Ancak, gelir, kurumlar ya da katma değer vergileri yönünden mükellef olmayanlar Vergi Usul Kanunu hükümlerine tabi olmayacaklarından, bu Kanuna göre belge düzenleme zorunlulukları bulunmamaktadır.

Öte yandan,sözü edilen kurumların 5018 sayılı Kamu Malî Yönetimi ve Kontrol Kanunu kapsamında sayılan kurumlardan biri olması ve gelir, kurumlar ya da katma değer vergileri yönünden vergi mükellefiyetinin olmaması durumunda Merkezî Yönetim Harcama Belgeleri Yönetmeliği hükümlerine göre düzenlenecek belgeyle kayıtların tevsik edilmesi mümkün bulunmaktadır.

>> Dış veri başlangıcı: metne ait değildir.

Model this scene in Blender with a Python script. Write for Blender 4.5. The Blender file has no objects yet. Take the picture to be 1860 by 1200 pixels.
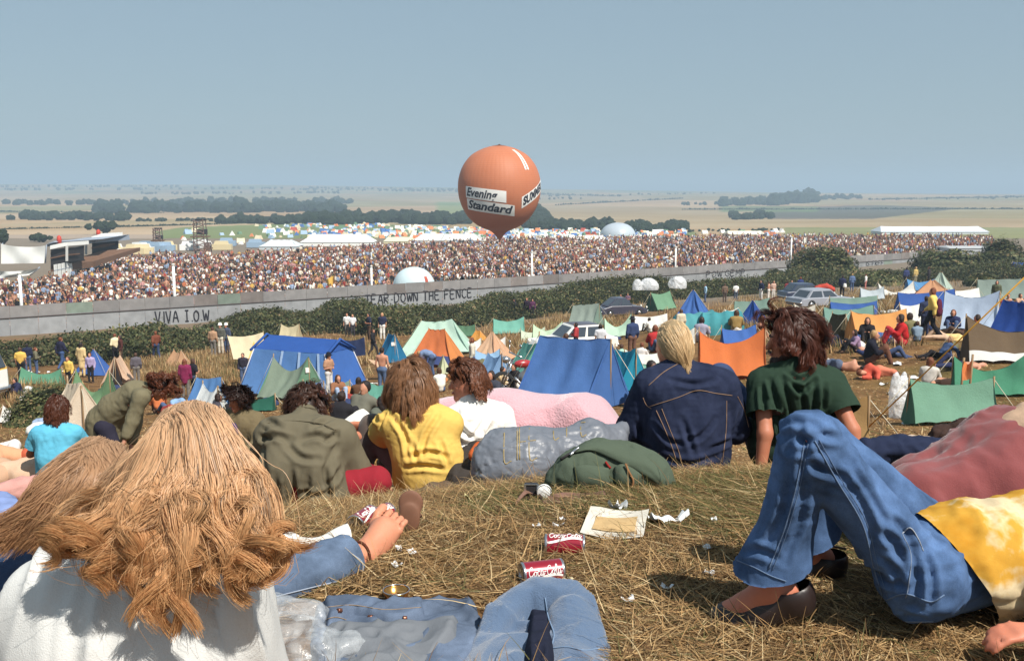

Buna göre, mahkeme kararı uyarınca tarafınıza ödenen vekalet ücretinin yine mahkeme kararına istinaden ... Belediye Başkanlığına iade edilmesinde, adı geçen Belediyenin 5018 sayılı Kamu Malî Yönetimi ve Kontrol Kanunu kapsamında sayılan kurumlardan biri olması nedeniyle bu belediye tarafından Merkezî Yönetim Harcama Belgeleri Yönetmeliği hükümlerine göre düzenlenecek belgenin tevsik edici belge olarak kabul edilmesi mümkün bulunmaktadır.

Bilgi edinilmesini rica ederim.

 

 

 

(*)     Bu Özelge 213 sayılı Vergi Usul Kanununun 413.maddesine dayanılarak verilmiştir.

(**)   İnceleme, yargı ya da uzlaşmada olduğu halde bu konuya ilişkin olarak yanlış bilgi verilmiş ise bu özelge geçersizdir.

(***) Talebiniz üzerine tayin edilmiş olan bu özelgeye uygun işlem yapmanız hâlinde, bu fiilleriniz dolayısıyla vergi tarh edilmesi icap ederse, tarafınıza vergi cezası kesilmeyecek ve tarh edilen vergi için gecikme faizi hesaplanmayacaktır.